All three indexes opened well into the black but began an immediate decline such that by 1 pm all had slid into the red and kept sliding the rest of the day with a small glimmer of recovery in the final hour. The PCE numbers came in better than expected, in fact the lowest in two years, but still showing an elevated inflation picture. Today’s selling confirms that investors are finally waking up to “higher for longer” and the almost certain government shutdown come Sunday isn’t helping. For the month, all three indexes are down between 2.6 and 4.1%. Volume was a little above average at 11.3 billion but part of that was due to quadruple-witching from JP Morgan.
S&P 500 dips after US inflation
data, ending weak third quarter
By Lewis Krauskopf, Shashwat Chauhan and Shristi Achar A
Fri September 29, 2023 4:35 PM
DJ: 33,666.34 +116.07 NAS: 13,201.28 +108.43 S&P: 4,299.70 +25.19 9/28
DJ: 33,507.50 -158.84 NAS: 13,219.32 +18.05 S&P: 4,288.05
-11.65 9/29
Sept 29 (Reuters) - The
S&P 500 ended lower on Friday as investors digested implications of a U.S.
inflation report for the Federal Reserve's interest rate policy and adjusted
their portfolios on the last day of a weak third quarter for stocks. The S&P 500 and Nasdaq posted their
biggest monthly percentage drops of the year, while all three major indexes had
their first quarterly declines in 2023. Data showed the personal consumption
expenditures (PCE) price index, excluding the volatile food and energy
components, increased 3.9% on an annual basis for August, the first time in
over two years it had fallen below 4%. The Fed tracks the PCE price indexes for
its 2% inflation target. Stocks had
pushed higher initially after the PCE report but then faded.
The data revealed a “better than expected but still elevated inflation picture,” said
Eric Freedman, chief investment officer at U.S. Bank Asset Management. Meanwhile, Freedman said, “we are at quarter
end, and with quarter end comes all sorts of activities across both the stock
and bond markets."
The Dow Jones Industrial
Average (.DJI) fell 158.84
points, or 0.47%, to 33,507.5, the S&P 500 (.SPX) lost 11.65 points, or 0.27%, to
4,288.05 and the Nasdaq Composite (.IXIC) gained 18.05 points, or 0.14%, to
13,219.32. Among
S&P 500 sectors, energy (.SPNY) slumped about 2% and
financials (.SPSY) declined 0.9%.
Energy remained by far the biggest-gaining sector for the third-quarter.
"Energy and financials have been up on a relative basis and
they are feeling some rebalancing effect today,” Freedman said. For the quarter, the S&P 500 fell about 3.6%, the Dow lost 2.6%,
the Nasdaq shed 4.1%. In September, the S&P 500 dropped 4.9%, the
Dow fell 3.5%, and the Nasdaq declined 5.8%.

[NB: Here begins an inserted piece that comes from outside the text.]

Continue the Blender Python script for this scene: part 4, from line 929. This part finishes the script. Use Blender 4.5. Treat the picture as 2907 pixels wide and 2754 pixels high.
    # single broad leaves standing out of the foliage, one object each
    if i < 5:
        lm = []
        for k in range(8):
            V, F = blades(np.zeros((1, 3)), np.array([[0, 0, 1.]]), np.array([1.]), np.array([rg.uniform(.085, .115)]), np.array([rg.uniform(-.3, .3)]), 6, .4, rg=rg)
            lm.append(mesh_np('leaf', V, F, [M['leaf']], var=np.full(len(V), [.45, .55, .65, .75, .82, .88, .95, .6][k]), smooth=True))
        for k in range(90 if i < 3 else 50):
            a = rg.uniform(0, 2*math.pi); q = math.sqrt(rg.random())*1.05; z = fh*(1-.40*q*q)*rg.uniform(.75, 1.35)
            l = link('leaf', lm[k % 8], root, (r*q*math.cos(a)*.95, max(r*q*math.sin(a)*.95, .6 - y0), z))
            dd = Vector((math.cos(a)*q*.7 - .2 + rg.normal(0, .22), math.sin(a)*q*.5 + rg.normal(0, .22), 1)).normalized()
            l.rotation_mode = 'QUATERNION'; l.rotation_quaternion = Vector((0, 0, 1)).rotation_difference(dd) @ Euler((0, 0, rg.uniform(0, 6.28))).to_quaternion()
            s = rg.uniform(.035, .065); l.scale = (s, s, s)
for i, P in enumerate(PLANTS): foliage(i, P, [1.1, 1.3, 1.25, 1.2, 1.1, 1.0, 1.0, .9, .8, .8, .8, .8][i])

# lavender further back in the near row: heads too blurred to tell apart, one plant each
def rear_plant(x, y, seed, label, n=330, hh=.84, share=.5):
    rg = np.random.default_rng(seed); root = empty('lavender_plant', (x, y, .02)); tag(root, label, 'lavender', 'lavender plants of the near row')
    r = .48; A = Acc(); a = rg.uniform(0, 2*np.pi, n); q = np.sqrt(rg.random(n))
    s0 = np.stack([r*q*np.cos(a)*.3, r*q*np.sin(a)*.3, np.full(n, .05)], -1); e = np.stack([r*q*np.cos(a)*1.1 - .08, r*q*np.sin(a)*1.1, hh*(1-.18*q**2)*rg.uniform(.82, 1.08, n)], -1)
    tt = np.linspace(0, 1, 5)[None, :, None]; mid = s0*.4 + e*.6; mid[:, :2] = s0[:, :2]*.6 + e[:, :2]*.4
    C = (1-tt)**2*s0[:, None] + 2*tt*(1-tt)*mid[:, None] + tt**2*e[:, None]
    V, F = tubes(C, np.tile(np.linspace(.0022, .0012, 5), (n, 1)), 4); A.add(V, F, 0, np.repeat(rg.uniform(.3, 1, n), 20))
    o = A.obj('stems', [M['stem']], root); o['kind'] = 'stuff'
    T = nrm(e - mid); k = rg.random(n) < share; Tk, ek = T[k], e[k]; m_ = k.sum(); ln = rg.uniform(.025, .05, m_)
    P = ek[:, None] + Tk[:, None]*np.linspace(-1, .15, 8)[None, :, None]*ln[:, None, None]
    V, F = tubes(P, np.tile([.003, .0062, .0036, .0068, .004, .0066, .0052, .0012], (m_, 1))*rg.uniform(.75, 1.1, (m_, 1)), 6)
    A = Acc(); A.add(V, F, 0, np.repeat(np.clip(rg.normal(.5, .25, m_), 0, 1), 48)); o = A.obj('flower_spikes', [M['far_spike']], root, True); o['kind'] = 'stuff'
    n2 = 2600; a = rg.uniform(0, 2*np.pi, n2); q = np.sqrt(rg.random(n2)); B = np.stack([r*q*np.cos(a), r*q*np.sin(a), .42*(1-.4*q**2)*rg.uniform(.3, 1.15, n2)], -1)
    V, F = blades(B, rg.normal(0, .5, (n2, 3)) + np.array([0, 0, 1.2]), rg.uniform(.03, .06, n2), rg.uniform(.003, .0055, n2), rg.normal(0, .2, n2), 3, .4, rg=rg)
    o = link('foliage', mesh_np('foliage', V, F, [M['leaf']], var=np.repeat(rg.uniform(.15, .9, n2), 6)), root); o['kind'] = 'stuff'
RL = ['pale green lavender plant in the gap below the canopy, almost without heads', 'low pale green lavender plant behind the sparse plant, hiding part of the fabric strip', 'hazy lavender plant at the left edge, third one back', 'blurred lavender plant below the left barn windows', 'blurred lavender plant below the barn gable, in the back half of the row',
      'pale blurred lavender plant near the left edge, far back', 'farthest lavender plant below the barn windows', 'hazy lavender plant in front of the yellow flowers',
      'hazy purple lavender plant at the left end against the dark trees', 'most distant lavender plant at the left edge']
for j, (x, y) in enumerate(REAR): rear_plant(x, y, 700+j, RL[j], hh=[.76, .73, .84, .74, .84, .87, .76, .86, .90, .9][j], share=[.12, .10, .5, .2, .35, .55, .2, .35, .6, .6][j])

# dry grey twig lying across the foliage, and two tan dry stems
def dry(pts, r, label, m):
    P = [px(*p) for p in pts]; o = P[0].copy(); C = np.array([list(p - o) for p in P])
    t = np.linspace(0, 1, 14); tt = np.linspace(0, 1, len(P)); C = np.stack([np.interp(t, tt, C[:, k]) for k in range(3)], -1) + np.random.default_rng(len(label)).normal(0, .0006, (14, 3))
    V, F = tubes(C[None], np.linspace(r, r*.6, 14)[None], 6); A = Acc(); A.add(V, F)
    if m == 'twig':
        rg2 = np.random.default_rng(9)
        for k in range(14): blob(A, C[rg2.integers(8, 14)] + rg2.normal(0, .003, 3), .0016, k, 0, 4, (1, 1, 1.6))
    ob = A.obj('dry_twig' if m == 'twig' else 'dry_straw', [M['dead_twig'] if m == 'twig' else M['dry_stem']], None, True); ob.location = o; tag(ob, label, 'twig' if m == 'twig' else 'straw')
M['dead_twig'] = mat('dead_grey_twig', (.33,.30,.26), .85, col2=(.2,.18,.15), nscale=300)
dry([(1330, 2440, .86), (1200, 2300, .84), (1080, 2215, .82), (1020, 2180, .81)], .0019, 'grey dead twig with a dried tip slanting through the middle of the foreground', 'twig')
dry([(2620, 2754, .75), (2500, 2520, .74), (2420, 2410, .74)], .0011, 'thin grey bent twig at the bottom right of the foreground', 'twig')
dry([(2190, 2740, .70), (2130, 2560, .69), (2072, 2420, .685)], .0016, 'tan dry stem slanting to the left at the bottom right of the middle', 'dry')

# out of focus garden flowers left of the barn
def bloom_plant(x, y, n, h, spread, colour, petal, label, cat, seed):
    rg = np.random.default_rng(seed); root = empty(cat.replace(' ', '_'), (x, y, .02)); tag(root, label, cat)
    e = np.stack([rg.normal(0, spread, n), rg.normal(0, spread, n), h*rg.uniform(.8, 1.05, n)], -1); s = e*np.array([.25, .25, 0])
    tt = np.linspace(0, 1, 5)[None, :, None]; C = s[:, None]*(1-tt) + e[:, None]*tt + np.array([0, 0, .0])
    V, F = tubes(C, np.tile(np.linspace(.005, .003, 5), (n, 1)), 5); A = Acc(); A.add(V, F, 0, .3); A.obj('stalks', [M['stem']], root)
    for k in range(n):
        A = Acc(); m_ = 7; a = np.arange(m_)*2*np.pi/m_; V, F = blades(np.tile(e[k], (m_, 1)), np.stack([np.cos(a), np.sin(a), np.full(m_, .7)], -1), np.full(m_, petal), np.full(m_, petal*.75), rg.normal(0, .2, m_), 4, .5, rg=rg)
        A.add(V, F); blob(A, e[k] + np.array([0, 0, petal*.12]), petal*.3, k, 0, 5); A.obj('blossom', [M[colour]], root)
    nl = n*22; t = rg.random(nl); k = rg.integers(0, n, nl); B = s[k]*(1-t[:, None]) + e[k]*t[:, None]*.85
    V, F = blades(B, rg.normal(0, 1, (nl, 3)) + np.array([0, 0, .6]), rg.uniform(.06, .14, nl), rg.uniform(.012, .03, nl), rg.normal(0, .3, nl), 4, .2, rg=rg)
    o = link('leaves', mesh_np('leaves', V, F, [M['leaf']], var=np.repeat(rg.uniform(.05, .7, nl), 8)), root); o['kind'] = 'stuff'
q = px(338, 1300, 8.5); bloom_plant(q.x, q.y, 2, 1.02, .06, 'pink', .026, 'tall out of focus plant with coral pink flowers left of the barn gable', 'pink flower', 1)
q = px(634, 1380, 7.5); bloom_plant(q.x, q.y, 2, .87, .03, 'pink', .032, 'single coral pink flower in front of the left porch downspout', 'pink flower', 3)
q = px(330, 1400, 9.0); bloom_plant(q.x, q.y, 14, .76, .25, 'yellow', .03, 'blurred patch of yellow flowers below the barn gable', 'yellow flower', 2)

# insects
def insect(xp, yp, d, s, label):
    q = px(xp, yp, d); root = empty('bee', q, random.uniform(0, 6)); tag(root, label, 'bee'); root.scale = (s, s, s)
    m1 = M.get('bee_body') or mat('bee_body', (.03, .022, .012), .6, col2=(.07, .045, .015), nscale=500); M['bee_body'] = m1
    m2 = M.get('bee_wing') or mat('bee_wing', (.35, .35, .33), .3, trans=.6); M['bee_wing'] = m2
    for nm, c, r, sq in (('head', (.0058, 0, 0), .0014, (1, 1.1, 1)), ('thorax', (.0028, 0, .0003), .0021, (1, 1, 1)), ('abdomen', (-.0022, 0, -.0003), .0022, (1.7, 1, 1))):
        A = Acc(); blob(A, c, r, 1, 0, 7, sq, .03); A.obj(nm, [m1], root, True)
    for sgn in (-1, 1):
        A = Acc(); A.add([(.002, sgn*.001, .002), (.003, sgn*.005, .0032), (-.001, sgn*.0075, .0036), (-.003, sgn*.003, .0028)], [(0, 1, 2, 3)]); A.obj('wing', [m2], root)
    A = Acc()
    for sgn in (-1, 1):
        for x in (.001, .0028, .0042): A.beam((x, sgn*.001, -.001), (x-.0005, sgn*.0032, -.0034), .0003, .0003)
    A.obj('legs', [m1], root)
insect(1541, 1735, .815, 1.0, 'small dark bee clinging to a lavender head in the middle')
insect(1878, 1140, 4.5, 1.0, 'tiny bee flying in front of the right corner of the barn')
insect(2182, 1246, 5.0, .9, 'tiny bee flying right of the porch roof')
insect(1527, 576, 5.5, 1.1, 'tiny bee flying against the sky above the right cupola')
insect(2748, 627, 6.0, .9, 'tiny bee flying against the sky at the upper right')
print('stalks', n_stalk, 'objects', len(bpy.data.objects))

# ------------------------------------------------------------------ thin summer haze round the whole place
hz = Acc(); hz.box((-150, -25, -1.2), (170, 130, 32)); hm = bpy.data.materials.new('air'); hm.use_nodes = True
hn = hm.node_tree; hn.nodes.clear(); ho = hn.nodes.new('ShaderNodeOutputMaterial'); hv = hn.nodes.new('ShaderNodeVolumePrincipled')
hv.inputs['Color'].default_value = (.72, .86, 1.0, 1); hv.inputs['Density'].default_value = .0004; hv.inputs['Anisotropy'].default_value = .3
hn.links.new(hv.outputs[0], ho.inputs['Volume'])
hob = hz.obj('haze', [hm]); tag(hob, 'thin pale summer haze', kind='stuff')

The highly anticipated PCE data followed last week's hawkish
longterm outlook for rates from the Fed, which has rattled stocks as benchmark
Treasury yields climbed to 16-year highs.
“Equity investors are finally
waking up to the Fed and the Fed comments that it is going to be higher for
longer, and there is an alternative to stocks,” said Paul Nolte, senior wealth advisor
and market strategist for Murphy & Sylvest Wealth Management.
Investors were also watching Washington. Hardline Republicans in the U.S. House of
Representatives rejected a bill proposed by their leader to temporarily fund
the government, making it all
but certain that federal agencies will partially shut down beginning Sunday. Traders were also wary that a $16 billion JP Morgan fund, expected to reset
its options positions on Friday, would be another source of market volatility. In company news, Nike (NKE.N) shares jumped 6.7% after the world's
largest sportswear maker topped Wall Street estimates for first-quarter profit.
Declining issues outnumbered advancers by a 1.2-to-1 ratio on the NYSE. There were 54 new highs and 142 new lows on the NYSE. On the Nasdaq, advancing issues outnumbered decliners by a 1.1-to-1 ratio. The Nasdaq recorded 46 new highs and 168 new lows.
About 11.3
billion shares changed hands in U.S. exchanges, compared with the 10.4
billion daily average over the last 20 sessions.